La préfecture évoque d’ailleurs « des contrôles de l’Éducation nationale aux résultats troublants ». Elle cite notamment le fait qu’une inspection de mars 2021 visant le collège aurait constaté un affichage de productions « comportant des propos complotistes et contraires aux valeurs de la République ».
Mais, selon les informations de Mediapart, la préfecture a ignoré tout un paragraphe louant la qualité du travail affiché sur les murs de l’établissement pour faire de trois cas problématiques une généralité. Le rapport, consulté par Mediapart, précise au contraire que « l’affichage dans les locaux communs de l’établissement », réalisé lors de la semaine de la presse, expose de nombreuses productions d’élèves « qui témoignent d’une confrontation entre convictions, pratiques religieuses et valeurs de la République ».
Les inspecteurs demandaient simplement que les trois affiches problématiques soient retirées et que l’affichage d’une production s’accompagne « d’une validation de leur contenu par les adultes ». « La visibilité des symboles républicains et l’intégration au discours des adultes de références civiques claires constituent cependant un point positif », précisait le paragraphe suivant, également omis par l’autorité.
Toujours selon la préfecture, un rapport d’inspection de 2023 aurait indiqué à propos de matières scientifiques que « les enseignants sont en difficulté pour traduire la programmation en contenus d’enseignement répondant aux enjeux de formation scientifique des élèves (...) les formulations employées à l’oral et reprises dans les traces écrites des élèves, l’emploi du conditionnel, amènent à une relativité des faits scientifiques en sciences de la vie et de la Terre, notamment de l’évolution ».
Là encore, le préfet tronque le rapport en oubliant de citer plusieurs phrases : « L’ensemble des contenus est abordé, en s’appuyant parfois sur les référentiels, les ressources institutionnelles (sites académiques, Éduscol, manuel scolaires…) », est-il précisé à la place des « (...) » utilisés par la préfecture. Sur la même page, les inspecteurs indiquent que dans « l’ensemble des trois disciplines scientifiques, des programmations sont produites, appuyées sur les programmes officiels ».

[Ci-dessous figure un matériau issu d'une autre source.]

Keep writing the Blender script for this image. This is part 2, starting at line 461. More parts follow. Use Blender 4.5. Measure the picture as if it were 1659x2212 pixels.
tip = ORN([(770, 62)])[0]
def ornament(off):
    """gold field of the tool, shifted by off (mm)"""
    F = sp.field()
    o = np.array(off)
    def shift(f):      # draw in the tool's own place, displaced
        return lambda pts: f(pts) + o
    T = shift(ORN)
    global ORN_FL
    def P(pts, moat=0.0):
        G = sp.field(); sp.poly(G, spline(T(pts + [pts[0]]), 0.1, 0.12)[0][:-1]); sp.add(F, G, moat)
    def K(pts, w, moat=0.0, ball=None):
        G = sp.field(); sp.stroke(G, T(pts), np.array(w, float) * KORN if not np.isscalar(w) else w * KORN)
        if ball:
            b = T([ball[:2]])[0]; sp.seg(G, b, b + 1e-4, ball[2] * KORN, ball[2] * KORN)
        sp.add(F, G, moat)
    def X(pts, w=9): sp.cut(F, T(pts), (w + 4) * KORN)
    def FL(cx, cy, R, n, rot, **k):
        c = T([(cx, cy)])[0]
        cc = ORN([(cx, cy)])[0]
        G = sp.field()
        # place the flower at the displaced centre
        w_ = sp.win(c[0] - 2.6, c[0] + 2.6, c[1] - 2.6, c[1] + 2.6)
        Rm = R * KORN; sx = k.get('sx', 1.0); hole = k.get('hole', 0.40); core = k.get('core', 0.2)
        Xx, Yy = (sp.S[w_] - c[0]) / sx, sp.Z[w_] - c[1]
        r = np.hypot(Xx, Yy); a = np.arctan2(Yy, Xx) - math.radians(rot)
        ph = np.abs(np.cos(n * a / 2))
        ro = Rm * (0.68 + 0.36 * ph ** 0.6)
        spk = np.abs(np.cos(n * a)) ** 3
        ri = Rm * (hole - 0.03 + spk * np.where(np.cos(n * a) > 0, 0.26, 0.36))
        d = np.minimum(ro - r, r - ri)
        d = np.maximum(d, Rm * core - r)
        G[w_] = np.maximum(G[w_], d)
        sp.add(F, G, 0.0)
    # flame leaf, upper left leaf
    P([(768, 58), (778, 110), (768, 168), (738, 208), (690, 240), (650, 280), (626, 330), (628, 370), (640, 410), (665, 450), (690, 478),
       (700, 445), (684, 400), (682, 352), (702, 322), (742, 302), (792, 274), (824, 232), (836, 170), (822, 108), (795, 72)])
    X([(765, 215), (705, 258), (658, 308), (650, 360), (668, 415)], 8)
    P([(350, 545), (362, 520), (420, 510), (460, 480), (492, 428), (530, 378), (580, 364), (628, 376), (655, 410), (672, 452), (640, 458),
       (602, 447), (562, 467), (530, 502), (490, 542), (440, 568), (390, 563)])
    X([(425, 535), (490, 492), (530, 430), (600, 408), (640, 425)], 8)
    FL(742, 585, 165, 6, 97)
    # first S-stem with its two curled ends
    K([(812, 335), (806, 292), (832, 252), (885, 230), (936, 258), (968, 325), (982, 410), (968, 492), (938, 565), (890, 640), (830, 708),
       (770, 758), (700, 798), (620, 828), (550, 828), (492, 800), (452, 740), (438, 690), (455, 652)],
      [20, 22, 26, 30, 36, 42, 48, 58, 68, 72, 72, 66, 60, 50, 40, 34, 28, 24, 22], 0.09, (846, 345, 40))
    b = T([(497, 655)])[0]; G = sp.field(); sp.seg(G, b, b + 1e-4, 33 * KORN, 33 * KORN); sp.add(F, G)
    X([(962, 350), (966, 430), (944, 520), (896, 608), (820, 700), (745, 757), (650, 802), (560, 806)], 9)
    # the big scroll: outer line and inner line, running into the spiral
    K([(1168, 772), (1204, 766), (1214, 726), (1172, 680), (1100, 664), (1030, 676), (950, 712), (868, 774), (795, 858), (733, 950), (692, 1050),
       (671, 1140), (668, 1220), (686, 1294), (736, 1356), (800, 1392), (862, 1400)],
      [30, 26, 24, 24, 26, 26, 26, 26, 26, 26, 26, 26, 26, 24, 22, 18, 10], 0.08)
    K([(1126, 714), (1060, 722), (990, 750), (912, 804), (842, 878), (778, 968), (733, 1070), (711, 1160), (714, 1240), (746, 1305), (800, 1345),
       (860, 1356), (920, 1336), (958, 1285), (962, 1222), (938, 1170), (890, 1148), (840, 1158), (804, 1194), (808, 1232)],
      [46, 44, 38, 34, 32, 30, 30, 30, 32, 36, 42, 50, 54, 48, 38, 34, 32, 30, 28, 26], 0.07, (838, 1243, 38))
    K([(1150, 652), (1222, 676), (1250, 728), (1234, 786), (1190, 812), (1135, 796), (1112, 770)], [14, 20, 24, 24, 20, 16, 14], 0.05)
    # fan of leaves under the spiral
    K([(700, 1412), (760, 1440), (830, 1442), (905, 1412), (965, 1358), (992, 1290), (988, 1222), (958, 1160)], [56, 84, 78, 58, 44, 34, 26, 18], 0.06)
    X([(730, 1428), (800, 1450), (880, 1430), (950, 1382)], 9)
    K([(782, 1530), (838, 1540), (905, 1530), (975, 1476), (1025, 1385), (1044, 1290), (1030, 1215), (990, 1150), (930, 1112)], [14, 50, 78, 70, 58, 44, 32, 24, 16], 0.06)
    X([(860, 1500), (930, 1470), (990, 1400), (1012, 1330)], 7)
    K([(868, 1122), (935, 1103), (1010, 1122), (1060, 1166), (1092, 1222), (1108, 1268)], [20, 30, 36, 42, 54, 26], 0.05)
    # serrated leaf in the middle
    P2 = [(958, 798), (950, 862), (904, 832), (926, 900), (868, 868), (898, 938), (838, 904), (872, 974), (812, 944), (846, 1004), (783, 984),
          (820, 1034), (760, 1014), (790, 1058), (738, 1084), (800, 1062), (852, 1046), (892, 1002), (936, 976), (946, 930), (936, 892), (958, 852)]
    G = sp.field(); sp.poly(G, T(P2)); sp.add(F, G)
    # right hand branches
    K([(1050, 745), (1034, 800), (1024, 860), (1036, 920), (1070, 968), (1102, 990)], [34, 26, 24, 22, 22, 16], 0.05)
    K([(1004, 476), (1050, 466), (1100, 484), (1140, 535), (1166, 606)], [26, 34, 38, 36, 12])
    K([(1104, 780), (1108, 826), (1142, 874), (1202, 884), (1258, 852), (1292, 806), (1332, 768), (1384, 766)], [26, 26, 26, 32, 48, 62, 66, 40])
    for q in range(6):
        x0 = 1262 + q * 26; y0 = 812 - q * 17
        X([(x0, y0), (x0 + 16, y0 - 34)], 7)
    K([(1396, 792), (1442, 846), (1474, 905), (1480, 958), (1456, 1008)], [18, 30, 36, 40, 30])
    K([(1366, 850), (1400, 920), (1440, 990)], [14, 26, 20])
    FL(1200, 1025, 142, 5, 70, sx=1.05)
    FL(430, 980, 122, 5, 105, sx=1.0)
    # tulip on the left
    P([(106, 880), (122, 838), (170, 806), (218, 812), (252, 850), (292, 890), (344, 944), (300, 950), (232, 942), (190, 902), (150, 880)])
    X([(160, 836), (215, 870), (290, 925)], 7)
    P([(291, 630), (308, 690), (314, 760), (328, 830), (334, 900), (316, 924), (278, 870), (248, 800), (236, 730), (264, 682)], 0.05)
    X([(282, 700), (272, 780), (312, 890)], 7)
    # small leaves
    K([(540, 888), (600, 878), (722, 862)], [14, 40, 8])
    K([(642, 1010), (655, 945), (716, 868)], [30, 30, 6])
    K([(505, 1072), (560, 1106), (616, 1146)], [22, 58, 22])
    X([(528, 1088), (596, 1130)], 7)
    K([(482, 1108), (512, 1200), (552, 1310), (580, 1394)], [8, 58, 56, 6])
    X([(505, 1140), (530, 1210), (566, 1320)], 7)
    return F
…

La préfet cible aussi le CDI de l’établissement (la bibliothèque), qui serait incomplet, avec « une absence de ressources en culture », « orientations sexuelles », « relations entre les sexes », « homosexualité », « avortement », « laïcité », et qui ne disposerait d’aucun ouvrage sur d’autres religions que l’islam. Il en veut pour preuve une inspection menée en 2022.
Ce que ne dit pas le préfet, c’est que dans leur rapport, les inspecteurs en question ont précisé n’être pas parvenus à effectuer une recherche numérique pour recenser les ouvrages à cause d’un problème de logiciel. Ils ont donc effectué une recherche physique possiblement imparfaite.
Selon la direction du lycée, catalogues du CDI à l’appui, on trouverait notamment, « 74 ressources, dont 11 livres et 45 périodiques, sur la laïcité », et « 28 livres traitant d’autres religions ». Il y aurait aussi « 45 ressources dont 41 en format papier sur l’homosexualité » et « 32 ressources dont 25 en format papier sur l’avortement ». Le taux de réussite exceptionnel au bac (100 % en 2021 toutes filières confondues) « prouverait que tout est bien enseigné », insiste par ailleurs Éric Dufour, le proviseur.
Deux autres inspections, qui ont eu lieu en mars 2021 et en janvier 2023, contredisent les éléments du préfet en jugeant le CDI « bien organisé » mais ne sont jamais citées. « Il offre l’occasion aux élèves d’accéder à tous types d’ouvrages dans les différents champs de la culture. [...] Le fond documentaire témoigne d’un pluralisme culturel. Les publications relatives aux domaines des sciences et des arts ainsi que les abonnements à un périodique sont nombreux », écrivaient les deux inspecteurs en janvier dernier.
La préfecture affirme aussi que le CDI propose des ouvrages de Hassan Iquioussen, imam « éloigné du territoire national en janvier 2023 ». Elle aurait en réalité confondu avec un ouvrage de son fils Othmane Iquioussen (par ailleurs lui aussi dans le viseur des autorités) et du catholique Christian Defebvre intitulé La paix soit avec toi - Salam Alaykum - Oui les religions sont faites pour réunir !.
Lors d’une conférence de presse tenue mercredi à Paris, l’avocat lillois de l’établissement, Me Jablonski, a formellement démenti la présence de l’imam Iquioussen en tant qu’enseignant et précisé qu’il n’avait pas eu de lien avec le lycée. Ce n’est toutefois pas exact. En 2015, Mediapart révélait que l’imam assurait le cours d’éthique musulmane entre 2008 et 2009, avant de cesser sa collaboration. Les inspections ultérieures ne mentionnent effectivement plus la présence de cet imam après cette date.